1996 Winner - "Highways to a War" by Christopher Koch
Commenting on the winner's novel, the Judging Panel wrote:
"The central character in Christopher Koch's haunting novel, Highways to a War is the strong tall, blond Australian war photographer, Mike Langford, whose essential character is reflected in inner strength , independence and a sense of moral value. Using his own memories, Langford's audio tapes and photographs of his colleagues, the narrator Ray, takes us on a journey of discovery about Langford – who he is now and how he deals with moral and ethical dilemmas. Though Highways to a War is set against the long and bitter saga of the Vietnam War and the subsequent Cambodian conflict, that is such an important component of the social and political landscape of Australian in the Latter part of this century, it is really a novel about loss. Mike Langford's early Tasmanian experience has shaped his character and he carries his haunted past everywhere with him."
1995 Winner - "The Hand that Signed the Paper" by Helen Demidenko
Commenting on the winner's novel, the Judging Panel wrote:
"Helen Demidenko’s novel, The Hand that Signed the Paper, is about the response of a family of Ukrainian migrants to the war crimes tribunals in Australia at the end of the 1980s. When her uncle Vitaly is one of those charged, Fiona, the idealistic young Queensland university student who narrates the book, feels compelled to understand what Vitaly and his brother and sister - her father and aunt - actually did as Nazi collaborators during the war, and why. Appointing herself the family’s “recording angel”, Fiona gathers their accounts of their lives, as peasant children in the famine-stricken Ukraine under Stalin, as adolescents with the SS, as post-war migrant refugees. From this literary device comes a multi-voiced novel of shifting perspectives which renders, with great authenticity, both the inhuman horrors and the human pleasures of her characters’ lives. Its focus is the story of Vitaly, who becomes a guard at Treblinka. Ever present is the contrast with Fiona’s untroubled Australian childhood and adolescence. Her innocence is the story’s moral centre; her sense of righteousness, its driving force. Helen Demidenko’s first novel displays a powerful literary imagination coupled to a strong sense of history, and brings to light a hitherto unspeakable aspect of the Australian migrant experience."

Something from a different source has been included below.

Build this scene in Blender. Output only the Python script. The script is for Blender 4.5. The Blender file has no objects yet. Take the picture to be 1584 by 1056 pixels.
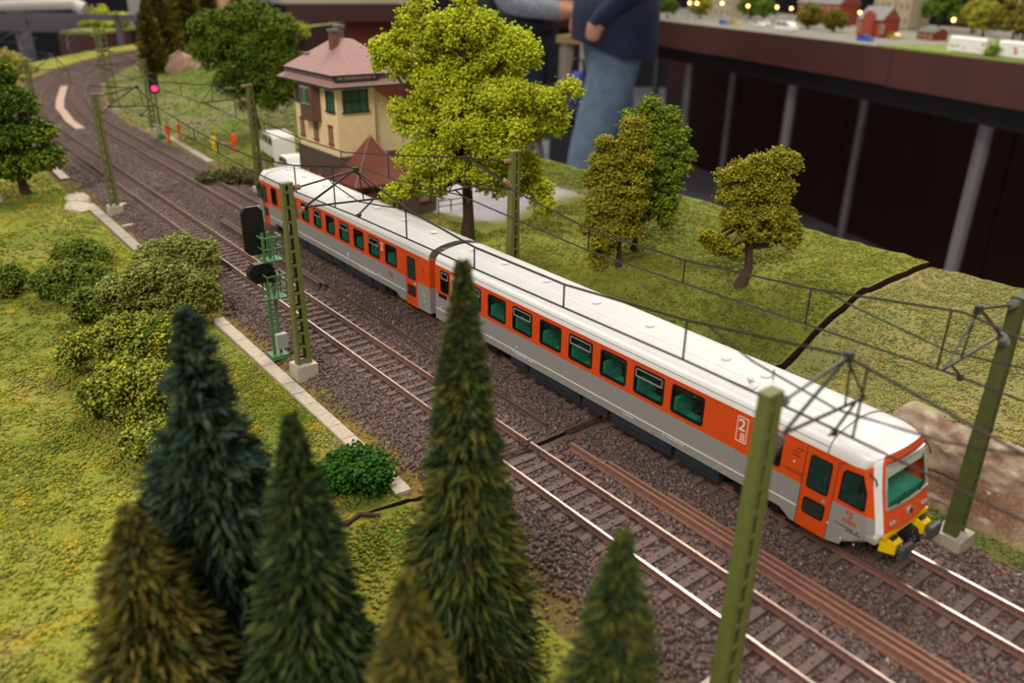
import bpy, math, random
import numpy as np
from mathutils import Vector, Matrix

random.seed(7)
rng = np.random.default_rng(7)
S = 0.01                      # everything below is written in centimetres
SC = bpy.context.scene
COL = SC.collection

# ------------------------------------------------------------------ camera
cam_d = bpy.data.cameras.new('camera')
cam = bpy.data.objects.new('camera', cam_d)
COL.objects.link(cam)
SC.camera = cam
FPX = 1263.79
yaw, pit, rol = math.radians(-51.75673), math.radians(24.1011), math.radians(.94099)
fwd = Vector((math.sin(yaw) * math.cos(pit), math.cos(yaw) * math.cos(pit), -math.sin(pit)))
rgt = Vector((math.cos(yaw), -math.sin(yaw), 0))
upv = rgt.cross(fwd)
r2 = rgt * math.cos(rol) + upv * math.sin(rol)
u2 = -rgt * math.sin(rol) + upv * math.cos(rol)
M = Matrix.Identity(4)
for i in range(3):
    M[i][0], M[i][1], M[i][2] = r2[i], u2[i], -fwd[i]
M.translation = Vector((9.18484, -23.0433, 17.0585)) * S
cam.matrix_world = M
cam_d.sensor_width = 36.0
cam_d.lens = 36.0 * FPX / 1584
cam_d.clip_start = .005
cam_d.clip_end = 60
cam_d.dof.use_dof = True
cam_d.dof.focus_distance = .36
cam_d.dof.aperture_fstop = 13.5

# ------------------------------------------------------------------ world, lamps, exposure
W = bpy.data.worlds.new('hall_world')
SC.world = W
W.use_nodes = True
W.node_tree.nodes['Background'].inputs[0].default_value = (1.0, .95, .88, 1)
W.node_tree.nodes['Background'].inputs[1].default_value = .30


def hall_lamp(name, loc, size, power, col, aim):
    ld = bpy.data.lights.new(name, 'AREA')
    ld.shape = 'RECTANGLE'
    ld.size, ld.size_y = size
    ld.energy = power
    ld.color = col
    o = bpy.data.objects.new(name, ld)
    o.location = loc
    d = Vector(aim) - Vector(loc)
    o.rotation_euler = d.to_track_quat('-Z', 'Y').to_euler()
    COL.objects.link(o)
    return o


hall_lamp('hall_lamp', (-1.6, 1.4, 2.6), (1.2, 1.2), 62, (1, .955, .89), (-.3, 0, 0))
hall_lamp('hall_lamp', (.9, -2.0, 2.3), (1.1, 1.1), 58, (1, .955, .89), (-.2, 0, 0))
hall_lamp('hall_lamp', (-4.2, 1.2, 2.9), (1.2, 1.2), 70, (1, .955, .89), (-3.0, 1.4, 0))
hall_lamp('hall_lamp', (-1.6, 4.6, 2.9), (1.2, 1.2), 45, (1, .955, .89), (-1.7, 3.2, 0))

SC.view_settings.view_transform = 'Standard'
SC.view_settings.look = 'None'
SC.view_settings.exposure = .25
SC.view_settings.gamma = 1
SC.view_settings.use_curve_mapping = False


# ------------------------------------------------------------------ materials
def lin(h):
    h = h.lstrip('#')
    out = []
    for i in (0, 2, 4):
        c = int(h[i:i + 2], 16) / 255
        out.append(c / 12.92 if c <= .04045 else ((c + .055) / 1.055) ** 2.4)
    return tuple(out)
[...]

1994 Winner - "The Grisly Wife" by Rodney Hall
Commenting on the winner's novel, the Judging Panel wrote:
"Rodney Hall’s The Grisly Wife is a novel with a rather surprising vision. In it he interrogates that curious kind of mind which desires things to be the way they are said to be, and observes what happens when that is found to be not so. For this is a place where astonishing things happen. Given this is about an unorthodox religious group, a band of, as it happens, deformed women led to colonial Australia by a bizarre zealot, this could have been a grimly gothic tale; but it is not. For example, the repressions are all redeemed by the heroine’s comic self-possession and the poetic power of her narrative. Essentially, Hall distinguishes between the fundamentalist and nonconformist cast of mind, and that is a very unusual subject for an Australian writer."